These, man, are some good makeup-applying skills. These are the fucking NAPOLEON DYNAMITE of makeup-applying skills. MAD skills. And that lipstick, my word. There’s just no logical explanation for that wavy, wobbly-assed lipstick application. Both my half-blind, shaky, arthritic grandmother AND Michael J. Fox could do a better job on their worst days with both hands tied behind their backs and a rabid dog biting relentlessly at their asses.
Above, you see Courtney Love, photographed doing something obscure with her old band, Hole.

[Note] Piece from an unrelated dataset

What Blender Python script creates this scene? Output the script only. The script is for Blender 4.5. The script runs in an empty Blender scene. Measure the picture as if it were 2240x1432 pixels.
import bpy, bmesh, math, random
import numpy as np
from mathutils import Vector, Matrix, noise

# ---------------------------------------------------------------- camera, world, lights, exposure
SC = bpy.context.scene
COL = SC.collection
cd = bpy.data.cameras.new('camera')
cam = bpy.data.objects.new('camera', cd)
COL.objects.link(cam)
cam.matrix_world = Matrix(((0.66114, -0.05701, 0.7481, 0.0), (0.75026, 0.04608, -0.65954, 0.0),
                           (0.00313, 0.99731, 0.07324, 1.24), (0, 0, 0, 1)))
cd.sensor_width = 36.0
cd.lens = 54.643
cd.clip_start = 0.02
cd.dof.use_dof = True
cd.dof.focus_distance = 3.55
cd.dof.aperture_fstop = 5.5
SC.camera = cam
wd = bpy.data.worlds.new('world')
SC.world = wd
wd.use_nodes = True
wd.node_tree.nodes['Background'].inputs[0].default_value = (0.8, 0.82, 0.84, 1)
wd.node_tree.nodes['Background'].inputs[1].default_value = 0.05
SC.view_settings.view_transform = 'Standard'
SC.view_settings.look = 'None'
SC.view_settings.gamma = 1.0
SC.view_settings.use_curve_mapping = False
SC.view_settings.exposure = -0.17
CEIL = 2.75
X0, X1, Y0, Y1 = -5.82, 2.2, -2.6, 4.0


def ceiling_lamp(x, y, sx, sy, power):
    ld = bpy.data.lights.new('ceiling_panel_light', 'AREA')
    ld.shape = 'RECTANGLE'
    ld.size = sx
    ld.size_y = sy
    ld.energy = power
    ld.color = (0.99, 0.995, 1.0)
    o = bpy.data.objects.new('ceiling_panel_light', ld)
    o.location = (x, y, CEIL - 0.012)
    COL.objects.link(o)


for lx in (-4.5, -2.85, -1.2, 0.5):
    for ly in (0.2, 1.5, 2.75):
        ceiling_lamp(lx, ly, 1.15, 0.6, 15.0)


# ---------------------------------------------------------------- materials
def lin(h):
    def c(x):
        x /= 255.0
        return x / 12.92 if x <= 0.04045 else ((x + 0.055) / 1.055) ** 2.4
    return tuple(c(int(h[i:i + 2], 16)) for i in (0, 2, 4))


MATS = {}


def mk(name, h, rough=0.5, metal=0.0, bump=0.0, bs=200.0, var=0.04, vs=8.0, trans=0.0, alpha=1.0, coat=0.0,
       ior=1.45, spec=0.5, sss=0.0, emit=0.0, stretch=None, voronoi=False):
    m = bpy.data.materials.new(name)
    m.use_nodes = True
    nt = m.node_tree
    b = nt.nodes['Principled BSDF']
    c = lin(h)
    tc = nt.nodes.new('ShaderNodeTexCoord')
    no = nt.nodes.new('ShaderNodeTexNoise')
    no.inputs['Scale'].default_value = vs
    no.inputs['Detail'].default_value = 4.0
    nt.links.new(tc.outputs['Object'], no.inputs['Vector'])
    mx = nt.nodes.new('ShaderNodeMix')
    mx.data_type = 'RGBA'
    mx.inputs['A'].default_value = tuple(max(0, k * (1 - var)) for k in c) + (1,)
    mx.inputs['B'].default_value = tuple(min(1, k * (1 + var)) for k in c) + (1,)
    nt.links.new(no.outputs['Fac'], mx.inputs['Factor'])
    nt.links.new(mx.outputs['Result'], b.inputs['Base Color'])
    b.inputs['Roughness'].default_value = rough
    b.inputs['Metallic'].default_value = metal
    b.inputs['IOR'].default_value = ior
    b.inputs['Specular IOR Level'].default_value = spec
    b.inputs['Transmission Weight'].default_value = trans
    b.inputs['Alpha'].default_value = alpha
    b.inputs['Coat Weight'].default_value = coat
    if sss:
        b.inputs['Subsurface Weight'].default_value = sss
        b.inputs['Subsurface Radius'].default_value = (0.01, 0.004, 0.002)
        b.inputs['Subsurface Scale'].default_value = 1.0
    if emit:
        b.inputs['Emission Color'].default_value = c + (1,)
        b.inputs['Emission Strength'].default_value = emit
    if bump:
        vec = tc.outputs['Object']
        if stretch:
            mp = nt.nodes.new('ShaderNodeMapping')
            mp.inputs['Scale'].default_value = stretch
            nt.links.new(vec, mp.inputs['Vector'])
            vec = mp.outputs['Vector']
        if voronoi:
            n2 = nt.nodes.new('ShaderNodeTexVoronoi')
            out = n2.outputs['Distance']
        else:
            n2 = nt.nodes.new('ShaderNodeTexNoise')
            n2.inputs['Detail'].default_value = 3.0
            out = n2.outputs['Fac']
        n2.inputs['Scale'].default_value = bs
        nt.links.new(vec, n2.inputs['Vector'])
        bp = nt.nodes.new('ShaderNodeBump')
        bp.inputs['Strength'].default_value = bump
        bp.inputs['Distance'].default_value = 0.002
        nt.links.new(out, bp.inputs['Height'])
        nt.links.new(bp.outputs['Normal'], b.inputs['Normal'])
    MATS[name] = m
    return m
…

And don’t you remember back when Courtney was kind of badass and cool in a pitiful sort of way? Jeez. It’s just not that way anymore, guys. This lady’s lost something, and I have a sneaking suspicion that that ‘something’ is called ‘her mind.’
Well someone was clearly never a fan of Hole. smudged lipstick is her signature, a basic google images search can tell you that. She’s old. Its what happens in your late 40’s. Oh, and congrats on reporting on what the actual event was. NAPOLEON DYNAMITE JOURNALISM SARAH!!!
P.S Courtney will always be a badass.
why then does the rest of the band look pretty awesome and courtney look’s like she’s running to her grave?
Why can’t she open her eyes? Did she have a stroke?
Which makes sense… I mean, my gawd, look at her…she looks like she has at least one foot in the grave…but watch her out-live all of ’em.